● **INSTRUCTIONS TO FOLLOW**:
Your task is to retype the lines from the opening of the material through the line that includes "screw('disc_screw', (X5(444), ax_y, zr_". Do not copy the pictures.

----------------------------------------

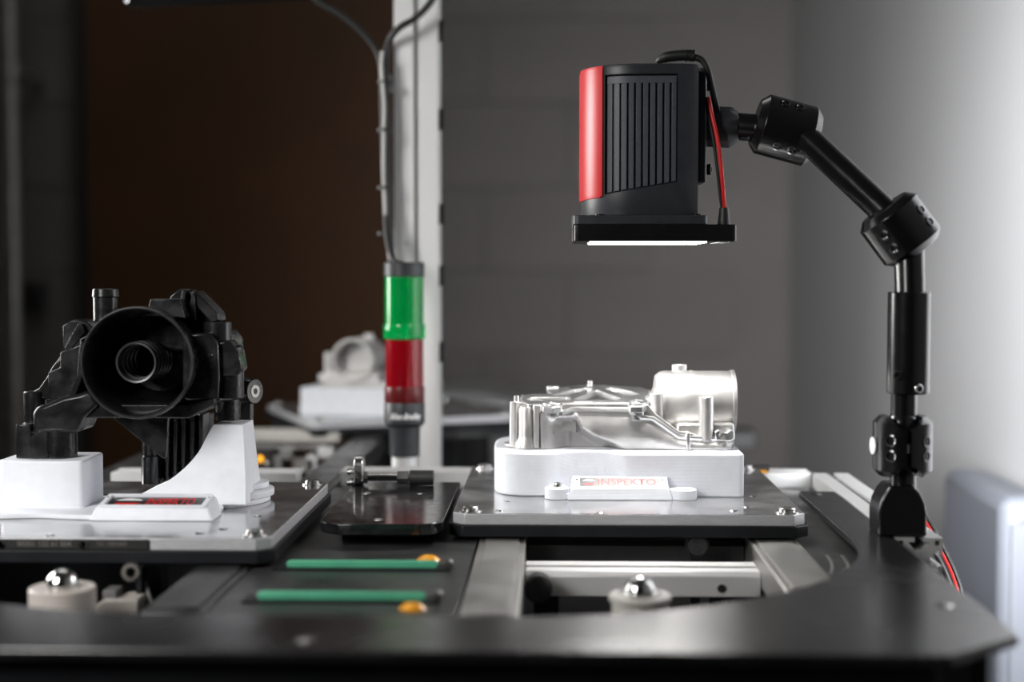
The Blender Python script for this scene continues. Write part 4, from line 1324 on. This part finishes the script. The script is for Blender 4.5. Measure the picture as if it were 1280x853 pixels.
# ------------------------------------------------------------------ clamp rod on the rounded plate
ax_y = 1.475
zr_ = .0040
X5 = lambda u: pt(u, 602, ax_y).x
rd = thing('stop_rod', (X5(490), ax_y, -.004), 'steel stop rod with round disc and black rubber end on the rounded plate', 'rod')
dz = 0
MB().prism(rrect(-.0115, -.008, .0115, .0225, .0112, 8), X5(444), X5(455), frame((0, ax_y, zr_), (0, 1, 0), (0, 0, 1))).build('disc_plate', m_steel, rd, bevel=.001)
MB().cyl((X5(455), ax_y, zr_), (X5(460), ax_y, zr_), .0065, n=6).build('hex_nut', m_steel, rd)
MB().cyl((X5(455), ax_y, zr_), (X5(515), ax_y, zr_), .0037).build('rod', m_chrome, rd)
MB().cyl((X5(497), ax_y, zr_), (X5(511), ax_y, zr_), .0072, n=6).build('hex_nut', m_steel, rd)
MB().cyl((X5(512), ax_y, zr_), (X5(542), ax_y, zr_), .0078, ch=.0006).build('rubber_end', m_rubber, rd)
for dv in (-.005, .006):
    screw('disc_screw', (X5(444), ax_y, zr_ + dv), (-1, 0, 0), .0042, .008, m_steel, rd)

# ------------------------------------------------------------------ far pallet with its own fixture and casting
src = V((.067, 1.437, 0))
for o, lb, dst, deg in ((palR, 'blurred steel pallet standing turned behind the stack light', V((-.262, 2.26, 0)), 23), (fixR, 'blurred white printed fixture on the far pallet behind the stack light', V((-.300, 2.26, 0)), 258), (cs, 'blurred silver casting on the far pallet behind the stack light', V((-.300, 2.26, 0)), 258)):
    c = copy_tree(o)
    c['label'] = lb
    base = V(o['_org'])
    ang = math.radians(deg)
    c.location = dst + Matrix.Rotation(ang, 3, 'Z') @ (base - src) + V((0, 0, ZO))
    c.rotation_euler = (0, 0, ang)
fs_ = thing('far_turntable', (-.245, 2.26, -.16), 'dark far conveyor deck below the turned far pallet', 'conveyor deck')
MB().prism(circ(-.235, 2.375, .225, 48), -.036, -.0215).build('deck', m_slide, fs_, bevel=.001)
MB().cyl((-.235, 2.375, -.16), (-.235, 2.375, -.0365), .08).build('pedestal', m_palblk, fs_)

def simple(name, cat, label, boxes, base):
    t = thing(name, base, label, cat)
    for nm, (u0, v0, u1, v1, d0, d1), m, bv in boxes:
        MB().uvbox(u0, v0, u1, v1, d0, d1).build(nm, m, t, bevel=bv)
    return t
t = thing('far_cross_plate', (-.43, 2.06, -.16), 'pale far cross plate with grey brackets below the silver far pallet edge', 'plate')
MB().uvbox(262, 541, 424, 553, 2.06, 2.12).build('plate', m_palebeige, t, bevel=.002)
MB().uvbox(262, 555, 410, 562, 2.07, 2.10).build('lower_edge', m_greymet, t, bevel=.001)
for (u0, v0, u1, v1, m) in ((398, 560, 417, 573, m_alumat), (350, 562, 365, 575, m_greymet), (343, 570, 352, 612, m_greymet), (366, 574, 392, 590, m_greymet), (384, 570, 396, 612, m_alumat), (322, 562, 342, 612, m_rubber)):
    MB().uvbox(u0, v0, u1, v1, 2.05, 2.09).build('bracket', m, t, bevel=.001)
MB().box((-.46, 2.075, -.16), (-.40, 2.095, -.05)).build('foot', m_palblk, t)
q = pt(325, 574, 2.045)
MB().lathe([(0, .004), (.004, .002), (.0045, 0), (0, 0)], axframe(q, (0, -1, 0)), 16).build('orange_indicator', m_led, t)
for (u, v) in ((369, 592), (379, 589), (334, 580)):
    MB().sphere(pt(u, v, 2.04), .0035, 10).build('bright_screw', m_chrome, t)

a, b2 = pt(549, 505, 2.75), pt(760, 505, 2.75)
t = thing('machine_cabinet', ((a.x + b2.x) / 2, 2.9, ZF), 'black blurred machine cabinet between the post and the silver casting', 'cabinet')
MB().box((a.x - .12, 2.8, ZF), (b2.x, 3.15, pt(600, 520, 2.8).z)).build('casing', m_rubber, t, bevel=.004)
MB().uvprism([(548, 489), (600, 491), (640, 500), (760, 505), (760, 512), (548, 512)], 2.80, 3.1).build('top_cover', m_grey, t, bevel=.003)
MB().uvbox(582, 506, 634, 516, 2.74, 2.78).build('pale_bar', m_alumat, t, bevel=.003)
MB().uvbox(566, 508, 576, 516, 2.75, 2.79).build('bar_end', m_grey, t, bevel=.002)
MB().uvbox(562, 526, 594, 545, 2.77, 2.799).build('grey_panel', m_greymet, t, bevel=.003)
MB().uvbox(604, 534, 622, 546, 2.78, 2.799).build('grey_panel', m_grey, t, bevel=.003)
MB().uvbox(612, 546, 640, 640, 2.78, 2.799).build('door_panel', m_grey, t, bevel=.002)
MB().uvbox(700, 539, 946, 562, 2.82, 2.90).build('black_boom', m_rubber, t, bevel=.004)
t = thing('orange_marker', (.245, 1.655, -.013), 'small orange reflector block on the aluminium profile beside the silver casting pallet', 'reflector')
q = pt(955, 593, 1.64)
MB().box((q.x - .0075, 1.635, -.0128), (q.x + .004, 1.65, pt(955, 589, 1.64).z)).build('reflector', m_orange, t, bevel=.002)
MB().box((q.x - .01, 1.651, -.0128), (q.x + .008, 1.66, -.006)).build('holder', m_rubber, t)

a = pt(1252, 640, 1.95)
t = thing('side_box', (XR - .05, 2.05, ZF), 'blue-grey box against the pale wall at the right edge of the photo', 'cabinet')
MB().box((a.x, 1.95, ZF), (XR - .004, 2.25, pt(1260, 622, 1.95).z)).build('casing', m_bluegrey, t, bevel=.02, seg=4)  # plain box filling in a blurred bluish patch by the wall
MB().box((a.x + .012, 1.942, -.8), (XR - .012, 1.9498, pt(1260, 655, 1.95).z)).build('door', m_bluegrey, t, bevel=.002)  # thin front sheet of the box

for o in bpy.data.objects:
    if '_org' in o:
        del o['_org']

----------------------------------------

● **EXERCISE OUTPUT**:
The Blender Python script for this scene continues. Write part 4, from line 1324 on. This part finishes the script. The script is for Blender 4.5. Measure the picture as if it were 1280x853 pixels.
# ------------------------------------------------------------------ clamp rod on the rounded plate
ax_y = 1.475
zr_ = .0040
X5 = lambda u: pt(u, 602, ax_y).x
rd = thing('stop_rod', (X5(490), ax_y, -.004), 'steel stop rod with round disc and black rubber end on the rounded plate', 'rod')
dz = 0
MB().prism(rrect(-.0115, -.008, .0115, .0225, .0112, 8), X5(444), X5(455), frame((0, ax_y, zr_), (0, 1, 0), (0, 0, 1))).build('disc_plate', m_steel, rd, bevel=.001)
MB().cyl((X5(455), ax_y, zr_), (X5(460), ax_y, zr_), .0065, n=6).build('hex_nut', m_steel, rd)
MB().cyl((X5(455), ax_y, zr_), (X5(515), ax_y, zr_), .0037).build('rod', m_chrome, rd)
MB().cyl((X5(497), ax_y, zr_), (X5(511), ax_y, zr_), .0072, n=6).build('hex_nut', m_steel, rd)
MB().cyl((X5(512), ax_y, zr_), (X5(542), ax_y, zr_), .0078, ch=.0006).build('rubber_end', m_rubber, rd)
for dv in (-.005, .006):
    screw('disc_screw', (X5(444), ax_y, zr_ + dv), (-1, 0, 0), .0042, .008, m_steel, rd)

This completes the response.